Success in the opening weeks of the campaign seemed to prompt hope for a short, easy war. Just after Baghdad fell, three-quarters of Americans predicted the troops would face nothing more than "minor skirmishes" from then on — including one-quarter who thought the military action would be "essentially over" in the following weeks.

It wasn't, of course — but the capture of Saddam in December 2003 looked to many like the beginning of the end: Half the nation anticipated that the troops would be out in two years or less. By the spring of 2004, though, hope for a two-year timeline had faded, sliding from 49 percent to 30 percent. The expectation that the war would go on longer than five years jumped from 12 percent to 26 percent.

In 2005, Americans apparently were not swayed when Vice President Dick Cheney asserted in the spring that the insurgency was in its "last throes." By the fall, the number who thought the war would end quickly had actually dipped some more. Today, more Americans than ever envision the United States in Iraq for the long haul: The number who see the end farther than five years off has climbed to 31 percent — the highest ever.

To many, expectations of a longer war have been associated with the feeling that things aren't going well. For instance, in the poll taken one year into the conflict, those who figured the timeline was longer than five years were also the most likely to say that things were going badly for the United States. The same is true today.

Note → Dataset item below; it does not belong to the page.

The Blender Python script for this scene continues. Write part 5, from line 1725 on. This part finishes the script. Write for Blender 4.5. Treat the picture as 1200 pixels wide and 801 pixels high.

One shining example of public disappointment centers on how people now differentiate the pre- and post-Saddam phases of the war — that is, the parts before and after "Mission Accomplished." Looking back now, many think the United States ought to have ended the war right after Saddam fell. For them, it seems the mission really was accomplished three years ago.

When a CBS News poll asked Americans this summer to choose which course of action the United States should have taken with regard to Iraq — stayed out altogether; or simply ousted Saddam and then left immediately; or ousted Saddam and then stayed to try to rebuild, as it actually has done — it found 25 percent of Americans wish the United States had gotten Saddam and gotten out; they would separate the pre- and post-Saddam missions, supporting the first, but not the second. (Thirty-nine percent back both removing Saddam and then rebuilding, and another 35 percent wish the United States had never gotten involved at all.)

Today, with only a minority of the nation supporting the war, this "Mission Accomplished" group is a key reason why. When these Americans were also asked to give their up-or-down view of the overall war, the troubles they've seen post-Saddam outweigh their happiness about ousting him. Most of them — 56 percent — give the whole war the thumbs down. Just 34% of them now say the war was the right thing.

One reason is that this group has been surprised about how long the war has lasted. In polling conducted this spring, the "Mission Accomplished" Americans were by far the most astounded by the war's duration: An overwhelming 82 percent said they had not thought the war would last as long as it has. Far fewer of those who think the United States should have stayed out, or those who back the whole effort, expressed similar surprise.

McCain is not the only one of the war's original supporters looking for ways to connect with a public that once gave majority backing to the war but doesn't anymore. There is disillusionment behind that drop-off. A lot of people thought Iraq would take a lot less time than it has — and for many Americans, the years of post-Saddam rebuilding have been both unwelcome and unexpected.